## Goal
Write out each line of the material again, word for word.

Saved data entries
┄┄┄┄┄┄┄┄┄┄┄┄┄┄┄┄┄┄┄┄

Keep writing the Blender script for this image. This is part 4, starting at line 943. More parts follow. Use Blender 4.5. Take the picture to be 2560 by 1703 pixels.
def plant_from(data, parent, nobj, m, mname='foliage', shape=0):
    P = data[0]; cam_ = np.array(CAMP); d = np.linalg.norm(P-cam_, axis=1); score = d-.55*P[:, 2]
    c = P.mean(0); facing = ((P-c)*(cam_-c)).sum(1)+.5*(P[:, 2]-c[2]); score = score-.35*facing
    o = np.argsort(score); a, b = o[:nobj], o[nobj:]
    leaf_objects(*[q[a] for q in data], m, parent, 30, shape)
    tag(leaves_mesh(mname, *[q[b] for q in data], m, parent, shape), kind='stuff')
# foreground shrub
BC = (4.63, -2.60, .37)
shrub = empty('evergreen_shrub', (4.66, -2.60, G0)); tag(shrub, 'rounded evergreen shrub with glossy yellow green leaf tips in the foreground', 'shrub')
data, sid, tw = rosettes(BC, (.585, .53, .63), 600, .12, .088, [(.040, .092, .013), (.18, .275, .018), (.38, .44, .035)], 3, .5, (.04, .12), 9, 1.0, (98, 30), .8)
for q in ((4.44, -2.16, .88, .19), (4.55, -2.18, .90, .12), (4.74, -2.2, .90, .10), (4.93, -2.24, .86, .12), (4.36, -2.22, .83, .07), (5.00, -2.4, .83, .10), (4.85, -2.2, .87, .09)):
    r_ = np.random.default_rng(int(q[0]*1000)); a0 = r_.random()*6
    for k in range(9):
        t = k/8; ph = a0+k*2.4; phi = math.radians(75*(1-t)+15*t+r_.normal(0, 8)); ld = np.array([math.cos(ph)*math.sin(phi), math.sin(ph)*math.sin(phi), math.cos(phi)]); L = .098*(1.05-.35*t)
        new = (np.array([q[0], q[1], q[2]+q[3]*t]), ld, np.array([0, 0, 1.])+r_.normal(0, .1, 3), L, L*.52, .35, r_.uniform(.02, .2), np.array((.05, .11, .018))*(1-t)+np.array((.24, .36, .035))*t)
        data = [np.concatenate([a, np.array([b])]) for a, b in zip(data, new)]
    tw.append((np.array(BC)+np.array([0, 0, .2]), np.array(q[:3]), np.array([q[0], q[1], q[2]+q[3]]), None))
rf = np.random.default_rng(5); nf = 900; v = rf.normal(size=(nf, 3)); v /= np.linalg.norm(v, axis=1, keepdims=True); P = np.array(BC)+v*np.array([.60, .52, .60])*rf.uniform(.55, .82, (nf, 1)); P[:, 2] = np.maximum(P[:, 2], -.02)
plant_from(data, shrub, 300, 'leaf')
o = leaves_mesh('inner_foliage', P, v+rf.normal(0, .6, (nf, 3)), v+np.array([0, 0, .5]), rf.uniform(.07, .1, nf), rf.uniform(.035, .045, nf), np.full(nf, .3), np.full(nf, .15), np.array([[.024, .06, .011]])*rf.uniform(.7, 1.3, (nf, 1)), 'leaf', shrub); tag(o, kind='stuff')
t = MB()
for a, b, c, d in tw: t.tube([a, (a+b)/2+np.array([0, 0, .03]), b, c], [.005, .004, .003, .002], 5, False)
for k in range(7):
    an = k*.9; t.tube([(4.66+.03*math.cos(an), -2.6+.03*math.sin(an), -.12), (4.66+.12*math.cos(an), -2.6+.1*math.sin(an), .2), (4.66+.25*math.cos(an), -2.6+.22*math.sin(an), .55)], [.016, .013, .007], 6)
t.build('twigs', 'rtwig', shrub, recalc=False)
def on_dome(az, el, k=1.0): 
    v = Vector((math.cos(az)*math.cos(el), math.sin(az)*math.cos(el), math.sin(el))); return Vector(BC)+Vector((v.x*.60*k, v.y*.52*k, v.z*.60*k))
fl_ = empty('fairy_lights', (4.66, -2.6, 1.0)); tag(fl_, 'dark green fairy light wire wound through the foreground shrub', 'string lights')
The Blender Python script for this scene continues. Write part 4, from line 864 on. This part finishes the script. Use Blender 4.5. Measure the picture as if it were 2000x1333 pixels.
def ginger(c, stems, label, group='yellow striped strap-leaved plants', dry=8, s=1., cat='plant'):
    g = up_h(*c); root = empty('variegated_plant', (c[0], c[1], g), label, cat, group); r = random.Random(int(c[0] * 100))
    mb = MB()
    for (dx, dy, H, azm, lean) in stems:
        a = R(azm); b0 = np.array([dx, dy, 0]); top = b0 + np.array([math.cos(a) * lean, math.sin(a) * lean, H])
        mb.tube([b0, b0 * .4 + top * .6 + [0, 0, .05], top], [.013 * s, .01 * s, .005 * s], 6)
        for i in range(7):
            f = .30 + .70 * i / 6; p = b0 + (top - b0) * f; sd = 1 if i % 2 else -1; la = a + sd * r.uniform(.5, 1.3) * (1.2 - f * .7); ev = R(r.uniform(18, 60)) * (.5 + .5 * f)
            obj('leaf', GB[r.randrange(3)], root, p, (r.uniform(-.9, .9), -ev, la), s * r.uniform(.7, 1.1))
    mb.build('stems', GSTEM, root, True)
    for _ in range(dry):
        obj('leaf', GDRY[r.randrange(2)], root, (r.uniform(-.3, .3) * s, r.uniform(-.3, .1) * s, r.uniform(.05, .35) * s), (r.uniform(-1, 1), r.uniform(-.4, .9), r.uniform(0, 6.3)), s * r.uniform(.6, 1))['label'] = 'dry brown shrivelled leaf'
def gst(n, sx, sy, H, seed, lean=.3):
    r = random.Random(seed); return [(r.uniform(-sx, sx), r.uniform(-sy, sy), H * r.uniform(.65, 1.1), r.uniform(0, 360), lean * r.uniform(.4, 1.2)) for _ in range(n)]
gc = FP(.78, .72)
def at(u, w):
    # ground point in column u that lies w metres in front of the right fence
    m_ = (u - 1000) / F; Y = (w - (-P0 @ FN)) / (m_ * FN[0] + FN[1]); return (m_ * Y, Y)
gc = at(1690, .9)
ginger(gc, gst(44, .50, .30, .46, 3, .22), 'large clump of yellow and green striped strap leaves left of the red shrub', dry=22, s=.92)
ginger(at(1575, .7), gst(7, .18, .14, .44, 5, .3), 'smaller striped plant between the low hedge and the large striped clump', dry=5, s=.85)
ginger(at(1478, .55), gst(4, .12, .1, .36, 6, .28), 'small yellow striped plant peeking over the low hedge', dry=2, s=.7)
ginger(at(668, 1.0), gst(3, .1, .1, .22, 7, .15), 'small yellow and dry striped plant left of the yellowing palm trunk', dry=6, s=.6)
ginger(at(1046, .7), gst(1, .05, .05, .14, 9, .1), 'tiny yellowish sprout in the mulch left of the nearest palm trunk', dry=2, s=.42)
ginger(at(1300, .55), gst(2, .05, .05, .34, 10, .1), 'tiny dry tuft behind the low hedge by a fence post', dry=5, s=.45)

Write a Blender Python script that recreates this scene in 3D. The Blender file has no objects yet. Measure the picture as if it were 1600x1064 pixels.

┄┄┄┄┄┄┄┄┄┄┄┄┄┄┄┄┄┄┄┄

## Answer below
Keep writing the Blender script for this image. This is part 4, starting at line 943. More parts follow. Use Blender 4.5. Take the picture to be 2560 by 1703 pixels.
def plant_from(data, parent, nobj, m, mname='foliage', shape=0):
    P = data[0]; cam_ = np.array(CAMP); d = np.linalg.norm(P-cam_, axis=1); score = d-.55*P[:, 2]
    c = P.mean(0); facing = ((P-c)*(cam_-c)).sum(1)+.5*(P[:, 2]-c[2]); score = score-.35*facing
    o = np.argsort(score); a, b = o[:nobj], o[nobj:]
    leaf_objects(*[q[a] for q in data], m, parent, 30, shape)
    tag(leaves_mesh(mname, *[q[b] for q in data], m, parent, shape), kind='stuff')
# foreground shrub
BC = (4.63, -2.60, .37)
shrub = empty('evergreen_shrub', (4.66, -2.60, G0)); tag(shrub, 'rounded evergreen shrub with glossy yellow green leaf tips in the foreground', 'shrub')
data, sid, tw = rosettes(BC, (.585, .53, .63), 600, .12, .088, [(.040, .092, .013), (.18, .275, .018), (.38, .44, .035)], 3, .5, (.04, .12), 9, 1.0, (98, 30), .8)
for q in ((4.44, -2.16, .88, .19), (4.55, -2.18, .90, .12), (4.74, -2.2, .90, .10), (4.93, -2.24, .86, .12), (4.36, -2.22, .83, .07), (5.00, -2.4, .83, .10), (4.85, -2.2, .87, .09)):
    r_ = np.random.default_rng(int(q[0]*1000)); a0 = r_.random()*6
    for k in range(9):
        t = k/8; ph = a0+k*2.4; phi = math.radians(75*(1-t)+15*t+r_.normal(0, 8)); ld = np.array([math.cos(ph)*math.sin(phi), math.sin(ph)*math.sin(phi), math.cos(phi)]); L = .098*(1.05-.35*t)
        new = (np.array([q[0], q[1], q[2]+q[3]*t]), ld, np.array([0, 0, 1.])+r_.normal(0, .1, 3), L, L*.52, .35, r_.uniform(.02, .2), np.array((.05, .11, .018))*(1-t)+np.array((.24, .36, .035))*t)
        data = [np.concatenate([a, np.array([b])]) for a, b in zip(data, new)]
    tw.append((np.array(BC)+np.array([0, 0, .2]), np.array(q[:3]), np.array([q[0], q[1], q[2]+q[3]]), None))
rf = np.random.default_rng(5); nf = 900; v = rf.normal(size=(nf, 3)); v /= np.linalg.norm(v, axis=1, keepdims=True); P = np.array(BC)+v*np.array([.60, .52, .60])*rf.uniform(.55, .82, (nf, 1)); P[:, 2] = np.maximum(P[:, 2], -.02)
plant_from(data, shrub, 300, 'leaf')
o = leaves_mesh('inner_foliage', P, v+rf.normal(0, .6, (nf, 3)), v+np.array([0, 0, .5]), rf.uniform(.07, .1, nf), rf.uniform(.035, .045, nf), np.full(nf, .3), np.full(nf, .15), np.array([[.024, .06, .011]])*rf.uniform(.7, 1.3, (nf, 1)), 'leaf', shrub); tag(o, kind='stuff')
t = MB()
for a, b, c, d in tw: t.tube([a, (a+b)/2+np.array([0, 0, .03]), b, c], [.005, .004, .003, .002], 5, False)
for k in range(7):
    an = k*.9; t.tube([(4.66+.03*math.cos(an), -2.6+.03*math.sin(an), -.12), (4.66+.12*math.cos(an), -2.6+.1*math.sin(an), .2), (4.66+.25*math.cos(an), -2.6+.22*math.sin(an), .55)], [.016, .013, .007], 6)
t.build('twigs', 'rtwig', shrub, recalc=False)
def on_dome(az, el, k=1.0): 
    v = Vector((math.cos(az)*math.cos(el), math.sin(az)*math.cos(el), math.sin(el))); return Vector(BC)+Vector((v.x*.60*k, v.y*.52*k, v.z*.60*k))
fl_ = empty('fairy_lights', (4.66, -2.6, 1.0)); tag(fl_, 'dark green fairy light wire wound through the foreground shrub', 'string lights')
The Blender Python script for this scene continues. Write part 4, from line 864 on. This part finishes the script. Use Blender 4.5. Measure the picture as if it were 2000x1333 pixels.
def ginger(c, stems, label, group='yellow striped strap-leaved plants', dry=8, s=1., cat='plant'):
    g = up_h(*c); root = empty('variegated_plant', (c[0], c[1], g), label, cat, group); r = random.Random(int(c[0] * 100))
    mb = MB()
    for (dx, dy, H, azm, lean) in stems:
        a = R(azm); b0 = np.array([dx, dy, 0]); top = b0 + np.array([math.cos(a) * lean, math.sin(a) * lean, H])
        mb.tube([b0, b0 * .4 + top * .6 + [0, 0, .05], top], [.013 * s, .01 * s, .005 * s], 6)
        for i in range(7):
            f = .30 + .70 * i / 6; p = b0 + (top - b0) * f; sd = 1 if i % 2 else -1; la = a + sd * r.uniform(.5, 1.3) * (1.2 - f * .7); ev = R(r.uniform(18, 60)) * (.5 + .5 * f)
            obj('leaf', GB[r.randrange(3)], root, p, (r.uniform(-.9, .9), -ev, la), s * r.uniform(.7, 1.1))
    mb.build('stems', GSTEM, root, True)
    for _ in range(dry):
        obj('leaf', GDRY[r.randrange(2)], root, (r.uniform(-.3, .3) * s, r.uniform(-.3, .1) * s, r.uniform(.05, .35) * s), (r.uniform(-1, 1), r.uniform(-.4, .9), r.uniform(0, 6.3)), s * r.uniform(.6, 1))['label'] = 'dry brown shrivelled leaf'
def gst(n, sx, sy, H, seed, lean=.3):
    r = random.Random(seed); return [(r.uniform(-sx, sx), r.uniform(-sy, sy), H * r.uniform(.65, 1.1), r.uniform(0, 360), lean * r.uniform(.4, 1.2)) for _ in range(n)]
gc = FP(.78, .72)
def at(u, w):
    # ground point in column u that lies w metres in front of the right fence
    m_ = (u - 1000) / F; Y = (w - (-P0 @ FN)) / (m_ * FN[0] + FN[1]); return (m_ * Y, Y)
gc = at(1690, .9)
ginger(gc, gst(44, .50, .30, .46, 3, .22), 'large clump of yellow and green striped strap leaves left of the red shrub', dry=22, s=.92)
ginger(at(1575, .7), gst(7, .18, .14, .44, 5, .3), 'smaller striped plant between the low hedge and the large striped clump', dry=5, s=.85)
ginger(at(1478, .55), gst(4, .12, .1, .36, 6, .28), 'small yellow striped plant peeking over the low hedge', dry=2, s=.7)
ginger(at(668, 1.0), gst(3, .1, .1, .22, 7, .15), 'small yellow and dry striped plant left of the yellowing palm trunk', dry=6, s=.6)
ginger(at(1046, .7), gst(1, .05, .05, .14, 9, .1), 'tiny yellowish sprout in the mulch left of the nearest palm trunk', dry=2, s=.42)
ginger(at(1300, .55), gst(2, .05, .05, .34, 10, .1), 'tiny dry tuft behind the low hedge by a fence post', dry=5, s=.45)

Write a Blender Python script that recreates this scene in 3D. The Blender file has no objects yet. Measure the picture as if it were 1600x1064 pixels.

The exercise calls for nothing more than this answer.